_WHAT NEEDS TO BE DONE_
Write out all of the data without omission, exactly as shown.

# # # # # # #

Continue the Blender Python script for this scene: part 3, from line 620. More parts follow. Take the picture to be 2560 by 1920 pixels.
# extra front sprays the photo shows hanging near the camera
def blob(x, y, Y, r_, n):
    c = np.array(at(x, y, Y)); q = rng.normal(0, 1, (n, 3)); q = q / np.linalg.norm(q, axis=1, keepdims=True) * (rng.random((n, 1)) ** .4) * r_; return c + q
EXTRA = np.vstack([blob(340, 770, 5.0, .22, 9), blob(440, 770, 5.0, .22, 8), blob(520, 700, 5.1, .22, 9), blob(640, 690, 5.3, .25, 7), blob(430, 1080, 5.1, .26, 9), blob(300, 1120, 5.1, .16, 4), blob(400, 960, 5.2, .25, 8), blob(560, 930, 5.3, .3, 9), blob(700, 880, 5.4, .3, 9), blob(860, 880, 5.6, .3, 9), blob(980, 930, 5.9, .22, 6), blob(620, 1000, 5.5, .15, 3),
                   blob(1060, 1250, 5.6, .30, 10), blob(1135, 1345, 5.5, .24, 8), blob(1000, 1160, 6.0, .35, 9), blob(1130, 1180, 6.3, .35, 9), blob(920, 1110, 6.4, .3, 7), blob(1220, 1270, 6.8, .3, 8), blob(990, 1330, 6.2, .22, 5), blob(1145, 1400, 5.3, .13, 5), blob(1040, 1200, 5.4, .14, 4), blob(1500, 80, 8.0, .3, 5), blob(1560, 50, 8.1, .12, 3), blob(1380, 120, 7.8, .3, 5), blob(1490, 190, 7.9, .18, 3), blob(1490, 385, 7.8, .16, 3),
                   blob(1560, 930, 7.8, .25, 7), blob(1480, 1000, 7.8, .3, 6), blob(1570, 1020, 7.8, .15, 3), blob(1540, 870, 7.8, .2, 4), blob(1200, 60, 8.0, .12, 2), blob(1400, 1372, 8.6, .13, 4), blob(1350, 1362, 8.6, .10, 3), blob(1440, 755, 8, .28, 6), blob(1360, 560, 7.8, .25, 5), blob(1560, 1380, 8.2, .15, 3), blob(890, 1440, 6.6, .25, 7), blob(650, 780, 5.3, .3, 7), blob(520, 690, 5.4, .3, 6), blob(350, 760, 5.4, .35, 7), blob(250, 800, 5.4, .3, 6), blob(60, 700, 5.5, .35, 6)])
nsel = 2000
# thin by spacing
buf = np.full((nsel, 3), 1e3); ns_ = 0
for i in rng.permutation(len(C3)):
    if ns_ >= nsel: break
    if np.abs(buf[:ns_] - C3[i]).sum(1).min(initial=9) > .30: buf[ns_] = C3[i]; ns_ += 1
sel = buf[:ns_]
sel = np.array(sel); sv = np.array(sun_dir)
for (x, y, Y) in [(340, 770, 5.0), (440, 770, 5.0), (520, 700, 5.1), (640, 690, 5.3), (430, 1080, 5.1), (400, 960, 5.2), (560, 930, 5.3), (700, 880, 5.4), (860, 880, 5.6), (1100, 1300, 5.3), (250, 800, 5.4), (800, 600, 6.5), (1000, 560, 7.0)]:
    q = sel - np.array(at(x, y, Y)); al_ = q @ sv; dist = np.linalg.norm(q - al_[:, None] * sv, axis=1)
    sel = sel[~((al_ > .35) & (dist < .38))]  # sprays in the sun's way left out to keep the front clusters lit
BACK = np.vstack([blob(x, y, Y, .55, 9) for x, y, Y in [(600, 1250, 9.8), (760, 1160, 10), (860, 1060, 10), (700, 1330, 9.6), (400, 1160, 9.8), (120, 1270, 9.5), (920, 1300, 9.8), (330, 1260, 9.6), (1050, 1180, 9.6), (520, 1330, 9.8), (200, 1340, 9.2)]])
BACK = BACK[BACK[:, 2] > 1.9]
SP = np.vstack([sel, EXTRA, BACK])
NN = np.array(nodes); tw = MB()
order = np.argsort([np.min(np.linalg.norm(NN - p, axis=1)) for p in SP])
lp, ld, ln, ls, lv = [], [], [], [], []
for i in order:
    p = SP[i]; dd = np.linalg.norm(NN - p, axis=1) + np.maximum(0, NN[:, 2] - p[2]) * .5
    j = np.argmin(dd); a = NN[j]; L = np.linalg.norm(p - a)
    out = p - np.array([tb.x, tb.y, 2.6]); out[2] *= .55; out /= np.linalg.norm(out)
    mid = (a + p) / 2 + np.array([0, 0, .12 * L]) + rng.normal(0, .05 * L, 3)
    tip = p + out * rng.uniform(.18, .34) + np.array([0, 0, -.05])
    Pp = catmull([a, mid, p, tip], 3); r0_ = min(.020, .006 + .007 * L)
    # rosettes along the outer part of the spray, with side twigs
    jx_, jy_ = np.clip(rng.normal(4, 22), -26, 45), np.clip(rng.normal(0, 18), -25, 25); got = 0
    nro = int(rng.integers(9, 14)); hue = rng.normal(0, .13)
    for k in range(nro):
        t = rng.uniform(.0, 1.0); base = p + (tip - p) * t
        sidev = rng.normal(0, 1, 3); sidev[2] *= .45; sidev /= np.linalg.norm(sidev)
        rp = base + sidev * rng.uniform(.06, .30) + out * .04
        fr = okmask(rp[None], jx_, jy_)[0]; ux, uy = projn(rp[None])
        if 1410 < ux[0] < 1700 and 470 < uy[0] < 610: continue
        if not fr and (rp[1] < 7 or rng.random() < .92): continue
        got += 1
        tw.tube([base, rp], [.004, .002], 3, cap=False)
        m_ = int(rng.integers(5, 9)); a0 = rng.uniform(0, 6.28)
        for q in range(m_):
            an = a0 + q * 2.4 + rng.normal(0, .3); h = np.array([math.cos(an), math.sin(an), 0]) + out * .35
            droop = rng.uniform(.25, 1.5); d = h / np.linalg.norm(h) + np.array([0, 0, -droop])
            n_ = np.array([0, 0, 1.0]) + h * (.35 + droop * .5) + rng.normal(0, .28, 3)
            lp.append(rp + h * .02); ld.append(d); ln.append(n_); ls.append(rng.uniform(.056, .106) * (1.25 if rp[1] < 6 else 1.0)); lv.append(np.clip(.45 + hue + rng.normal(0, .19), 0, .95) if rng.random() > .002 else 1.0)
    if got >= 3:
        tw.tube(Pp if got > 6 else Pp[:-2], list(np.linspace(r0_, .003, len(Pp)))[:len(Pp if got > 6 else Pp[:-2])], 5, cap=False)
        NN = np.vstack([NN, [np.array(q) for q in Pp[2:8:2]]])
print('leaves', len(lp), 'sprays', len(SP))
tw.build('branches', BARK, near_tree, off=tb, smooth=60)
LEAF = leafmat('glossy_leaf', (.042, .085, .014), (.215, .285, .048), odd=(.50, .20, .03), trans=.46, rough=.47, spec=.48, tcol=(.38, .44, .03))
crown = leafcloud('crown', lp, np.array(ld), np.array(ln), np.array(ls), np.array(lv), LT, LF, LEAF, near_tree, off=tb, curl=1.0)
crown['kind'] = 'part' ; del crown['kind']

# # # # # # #

_OUTPUT FOR THIS TASK_
Continue the Blender Python script for this scene: part 3, from line 620. More parts follow. Take the picture to be 2560 by 1920 pixels.
# extra front sprays the photo shows hanging near the camera
def blob(x, y, Y, r_, n):
    c = np.array(at(x, y, Y)); q = rng.normal(0, 1, (n, 3)); q = q / np.linalg.norm(q, axis=1, keepdims=True) * (rng.random((n, 1)) ** .4) * r_; return c + q
EXTRA = np.vstack([blob(340, 770, 5.0, .22, 9), blob(440, 770, 5.0, .22, 8), blob(520, 700, 5.1, .22, 9), blob(640, 690, 5.3, .25, 7), blob(430, 1080, 5.1, .26, 9), blob(300, 1120, 5.1, .16, 4), blob(400, 960, 5.2, .25, 8), blob(560, 930, 5.3, .3, 9), blob(700, 880, 5.4, .3, 9), blob(860, 880, 5.6, .3, 9), blob(980, 930, 5.9, .22, 6), blob(620, 1000, 5.5, .15, 3),
                   blob(1060, 1250, 5.6, .30, 10), blob(1135, 1345, 5.5, .24, 8), blob(1000, 1160, 6.0, .35, 9), blob(1130, 1180, 6.3, .35, 9), blob(920, 1110, 6.4, .3, 7), blob(1220, 1270, 6.8, .3, 8), blob(990, 1330, 6.2, .22, 5), blob(1145, 1400, 5.3, .13, 5), blob(1040, 1200, 5.4, .14, 4), blob(1500, 80, 8.0, .3, 5), blob(1560, 50, 8.1, .12, 3), blob(1380, 120, 7.8, .3, 5), blob(1490, 190, 7.9, .18, 3), blob(1490, 385, 7.8, .16, 3),
                   blob(1560, 930, 7.8, .25, 7), blob(1480, 1000, 7.8, .3, 6), blob(1570, 1020, 7.8, .15, 3), blob(1540, 870, 7.8, .2, 4), blob(1200, 60, 8.0, .12, 2), blob(1400, 1372, 8.6, .13, 4), blob(1350, 1362, 8.6, .10, 3), blob(1440, 755, 8, .28, 6), blob(1360, 560, 7.8, .25, 5), blob(1560, 1380, 8.2, .15, 3), blob(890, 1440, 6.6, .25, 7), blob(650, 780, 5.3, .3, 7), blob(520, 690, 5.4, .3, 6), blob(350, 760, 5.4, .35, 7), blob(250, 800, 5.4, .3, 6), blob(60, 700, 5.5, .35, 6)])
nsel = 2000
# thin by spacing
buf = np.full((nsel, 3), 1e3); ns_ = 0
for i in rng.permutation(len(C3)):
    if ns_ >= nsel: break
    if np.abs(buf[:ns_] - C3[i]).sum(1).min(initial=9) > .30: buf[ns_] = C3[i]; ns_ += 1
sel = buf[:ns_]
sel = np.array(sel); sv = np.array(sun_dir)
for (x, y, Y) in [(340, 770, 5.0), (440, 770, 5.0), (520, 700, 5.1), (640, 690, 5.3), (430, 1080, 5.1), (400, 960, 5.2), (560, 930, 5.3), (700, 880, 5.4), (860, 880, 5.6), (1100, 1300, 5.3), (250, 800, 5.4), (800, 600, 6.5), (1000, 560, 7.0)]:
    q = sel - np.array(at(x, y, Y)); al_ = q @ sv; dist = np.linalg.norm(q - al_[:, None] * sv, axis=1)
    sel = sel[~((al_ > .35) & (dist < .38))]  # sprays in the sun's way left out to keep the front clusters lit
BACK = np.vstack([blob(x, y, Y, .55, 9) for x, y, Y in [(600, 1250, 9.8), (760, 1160, 10), (860, 1060, 10), (700, 1330, 9.6), (400, 1160, 9.8), (120, 1270, 9.5), (920, 1300, 9.8), (330, 1260, 9.6), (1050, 1180, 9.6), (520, 1330, 9.8), (200, 1340, 9.2)]])
BACK = BACK[BACK[:, 2] > 1.9]
SP = np.vstack([sel, EXTRA, BACK])
NN = np.array(nodes); tw = MB()
order = np.argsort([np.min(np.linalg.norm(NN - p, axis=1)) for p in SP])
lp, ld, ln, ls, lv = [], [], [], [], []
for i in order:
    p = SP[i]; dd = np.linalg.norm(NN - p, axis=1) + np.maximum(0, NN[:, 2] - p[2]) * .5
    j = np.argmin(dd); a = NN[j]; L = np.linalg.norm(p - a)
    out = p - np.array([tb.x, tb.y, 2.6]); out[2] *= .55; out /= np.linalg.norm(out)
    mid = (a + p) / 2 + np.array([0, 0, .12 * L]) + rng.normal(0, .05 * L, 3)
    tip = p + out * rng.uniform(.18, .34) + np.array([0, 0, -.05])
    Pp = catmull([a, mid, p, tip], 3); r0_ = min(.020, .006 + .007 * L)
    # rosettes along the outer part of the spray, with side twigs
    jx_, jy_ = np.clip(rng.normal(4, 22), -26, 45), np.clip(rng.normal(0, 18), -25, 25); got = 0
    nro = int(rng.integers(9, 14)); hue = rng.normal(0, .13)
    for k in range(nro):
        t = rng.uniform(.0, 1.0); base = p + (tip - p) * t
        sidev = rng.normal(0, 1, 3); sidev[2] *= .45; sidev /= np.linalg.norm(sidev)
        rp = base + sidev * rng.uniform(.06, .30) + out * .04
        fr = okmask(rp[None], jx_, jy_)[0]; ux, uy = projn(rp[None])
        if 1410 < ux[0] < 1700 and 470 < uy[0] < 610: continue
        if not fr and (rp[1] < 7 or rng.random() < .92): continue
        got += 1
        tw.tube([base, rp], [.004, .002], 3, cap=False)
        m_ = int(rng.integers(5, 9)); a0 = rng.uniform(0, 6.28)
        for q in range(m_):
            an = a0 + q * 2.4 + rng.normal(0, .3); h = np.array([math.cos(an), math.sin(an), 0]) + out * .35
            droop = rng.uniform(.25, 1.5); d = h / np.linalg.norm(h) + np.array([0, 0, -droop])
            n_ = np.array([0, 0, 1.0]) + h * (.35 + droop * .5) + rng.normal(0, .28, 3)
            lp.append(rp + h * .02); ld.append(d); ln.append(n_); ls.append(rng.uniform(.056, .106) * (1.25 if rp[1] < 6 else 1.0)); lv.append(np.clip(.45 + hue + rng.normal(0, .19), 0, .95) if rng.random() > .002 else 1.0)
    if got >= 3:
        tw.tube(Pp if got > 6 else Pp[:-2], list(np.linspace(r0_, .003, len(Pp)))[:len(Pp if got > 6 else Pp[:-2])], 5, cap=False)
        NN = np.vstack([NN, [np.array(q) for q in Pp[2:8:2]]])
print('leaves', len(lp), 'sprays', len(SP))
tw.build('branches', BARK, near_tree, off=tb, smooth=60)
LEAF = leafmat('glossy_leaf', (.042, .085, .014), (.215, .285, .048), odd=(.50, .20, .03), trans=.46, rough=.47, spec=.48, tcol=(.38, .44, .03))
crown = leafcloud('crown', lp, np.array(ld), np.array(ln), np.array(ls), np.array(lv), LT, LF, LEAF, near_tree, off=tb, curl=1.0)
crown['kind'] = 'part' ; del crown['kind']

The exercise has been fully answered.